Il mandato presidenziale di Zelensky è scaduto il 20 maggio, dopo cinque anni dalla sua elezione. Ora si apre un periodo di incertezza costituzionale, perché l’ex attore rimane temporaneamente in carica solo grazie alla legge marziale da lui stesso prolungata fino ad agosto.
Lo ha detto in un’intervista alla Reuters, nella quale ribadisce la sua piena legittimità e la sua presa completa sul Paese. Sotto la legge marziale non si possono effettuare elezioni di alcun tipo, ma è evidente che non si potrà andare avanti così all’infinito.
L’estrema difficoltà di organizzare i seggi nel corso delle operazioni belliche è la giustificazione più usata sia da Zelensky sia dai suoi partner euroatlantici. Bisogna far votare i soldati al fronte, gli ucraini fuggiti in Europa (talvolta censiti in maniera imprecisa) e quelli che vivono nelle regioni occupate dai russi che ora fanno parte della Federazione Russa.
Sono ovviamente condizioni improponibili sulle quali fanno buon gioco coloro che dicono che Zelensky può e deve restare in carica. Lo dice per esempio il portavoce della Commissione Europea Peter Stano, lo ripete il ministro degli Esteri tedesco Annalena Baerbock, lo conferma il segretario di Stato USA Antony Blinken. Ecco che, tuttavia, proprio in America qualcuno nel mainstream si permette di far notare alcuni dettagli storti.
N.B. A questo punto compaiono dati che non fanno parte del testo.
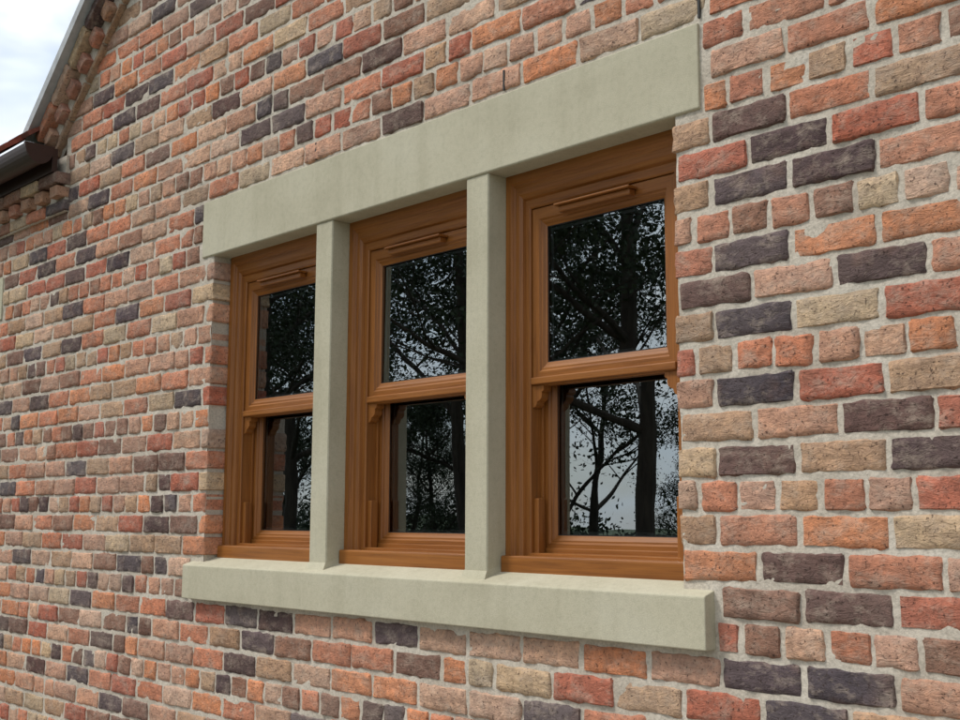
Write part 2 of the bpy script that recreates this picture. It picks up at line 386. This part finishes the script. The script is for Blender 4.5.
V=[(rx0,0.112,rz0),(rx1,0.112,rz0),(rx1,0.112,rz1),(rx0,0.112,rz1),(rx0,ry1,rz0),(rx1,ry1,rz0),(rx1,ry1,rz1),(rx0,ry1,rz1)]
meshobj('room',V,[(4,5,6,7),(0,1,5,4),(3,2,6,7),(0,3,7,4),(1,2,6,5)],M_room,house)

# ---------------------------------------------------------------- door of the left bay
D=empty('panelled_door'); D.parent=house
wbox('door_frame_left',DX0,DX0+0.07,0.06,0.15,0,zLB,False,D); wbox('door_frame_right',DX1-0.07,DX1,0.06,0.15,0,zLB,False,D)
wbox('door_head',DX0+0.07,DX1-0.07,0.06,0.15,zLB-0.07,zLB,True,D)
wbox('door_leaf',DX0+0.071,DX1-0.071,0.09,0.14,0.02,zLB-0.071,False,D)
for x0,x1 in ((DX0+0.17,DX0+0.47),(DX1-0.47,DX1-0.17)):
    for z0,z1 in ((0.25,1.05),(1.2,2.35)): wbox('door_panel',x0,x1,0.078,0.092,z0,z1,False,D,0.008)

# ---------------------------------------------------------------- roofs
TV=[];TF=[];TC=[]
TCOL=[srgb(150,76,58),srgb(134,68,52),srgb(162,90,68),srgb(114,62,52),srgb(142,82,66)]
def tile_roof(O,u,v,lenu,lenv,th=0.030,clip=None):
    n=u.cross(v).normalized()
    if n.z<0:n=-n
    g=0.1;w=0.165
    for r in range(int(lenv/g)):
        for c in range(int(lenu/w)+1):
            s=c*w+(w/2 if r%2 else 0); 
            if s+w>lenu+0.01: continue
            p=O+u*s+v*(r*g)
            if clip and clip(p): continue
            l=0.2;j=random.uniform(-.002,.003); b=len(TV)
            for du,dv,h in ((0.001,0,0.018+j),(w-.002,0,0.018+j),(w-.002,l,0.006),(0.001,l,0.006),(0.001,0,th+j),(w-.002,0,th+j),(w-.002,l,0.012),(0.001,l,0.012)):
                q=p+u*du+v*dv+n*h; TV.append(tuple(q))
            TF.extend([(b+4,b+5,b+6,b+7),(b,b+1,b+5,b+4),(b+1,b+2,b+6,b+5),(b+3,b,b+4,b+7),(b,b+3,b+2,b+1)])
            cc=random.choice(TCOL);f=random.uniform(.8,1.15); TC.extend([(cc[0]*f,cc[1]*f,cc[2]*f,1)]*8)
ca_,sa_=math.cos(GA),math.sin(GA)
tile_roof(Vector((WX0,-0.20,3.400)),Vector((1,0,0)),Vector((0,ca_,sa_)),-5.66-WX0,4.6,0.042)
tile_roof(Vector((GX+GH+0.2,-0.20,3.400)),Vector((1,0,0)),Vector((0,ca_,sa_)),WX1-(GX+GH+0.2),4.6,0.042)
e=Vector((GX-GH-0.10,0,gline(GX-GH)-0.084))+Vector((-math.sin(GA),0,math.cos(GA)))*0.186
e2=Vector((2*GX-e.x,0,e.z))
LL=(GX-e.x)/ca_
tile_roof(Vector((e.x,-0.090,e.z)),Vector((0,1,0)),Vector((ca_,0,sa_)),6.5,LL,0.026)
tile_roof(Vector((e2.x,-0.090,e2.z)),Vector((0,1,0)),Vector((-ca_,0,sa_)),6.5,LL,0.026)
me=bpy.data.meshes.new('tiled_roof'); me.from_pydata(TV,[],TF); me.materials.append(M_tile)
cl=me.color_attributes.new('bcol','FLOAT_COLOR','POINT'); cl.data.foreach_set('color',np.array(TC,dtype=np.float32).ravel())
ob=bpy.data.objects.new('tiled_roof',me); sc.collection.objects.link(ob); ob.parent=house
zr=3.37; yr=3.4
def deck_z(y): return zr+GS*(y+.15)
meshobj('roof_deck',[(WX0,-.15,zr),(-5.66,-.15,zr),(-5.66,yr,deck_z(yr)),(WX0,yr,deck_z(yr)),
   (GX+GH+.15,-.15,zr),(WX1,-.15,zr),(WX1,yr,deck_z(yr)),(GX+GH+.15,yr,deck_z(yr)),
   (WX0,2*yr+.15,zr),(WX1,2*yr+.15,zr),(e.x,-.08,e.z),(GX,-.08,e.z+LL*sa_),(GX,6.4,e.z+LL*sa_),(e.x,6.4,e.z),(e2.x,-.08,e2.z),(e2.x,6.4,e2.z)],
   [(0,1,2,3),(4,5,6,7),(3,6,9,8),(10,11,12,13),(14,15,12,11)],M_gut,house)
meshobj('end_walls',[(WX0,0.01,0),(WX0,7,0),(WX0,7,zr),(WX0,yr,deck_z(yr)),(WX0,0.01,zr),(WX1,0.01,0),(WX1,7,0),(WX1,7,zr),(WX1,yr,deck_z(yr)),(WX1,0.01,zr)],
   [(0,1,2,3,4),(5,6,7,8,9),(1,6,7,2)],M_mort,house)
box('ridge_tiles',GX-0.09,GX+0.09,-0.15,6.4,e.z+LL*sa_+0.005,e.z+LL*sa_+0.07,M_tile,house,0.02)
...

Alcune “imperfezioni” che stonano con l’immagine dell’Ucraina baluardo democratico sotto brutale attacco.
Lo Washington Post afferma che per rimanere al comando Zelensky abbia comunque bisogno di una riconferma del suo consenso popolare. Soprattutto perché al suo fianco c’è una figura troppo controversa per passare inosservata. È il capo dello staff presidenziale Andriy Yermak, la cui unica qualifica è “essere amico di Zelensky”.
Dunque, senza voto popolare né esperienza di amministrazione politica, in un momento estremamente delicato della storia di Kiev questo soggetto assomma in sé di fatto i poteri di un premier e di un ministro degli Esteri. Lo dice con preoccupazione il giornale americano, a cui dall’altra parte dell’Atlantico fa eco il britannico Economist, che al presidente ucraino consiglia di fare piani per rinforzare i processi democratici dello Stato ucraino. A Kiev la democrazia non può essere sospesa sine die.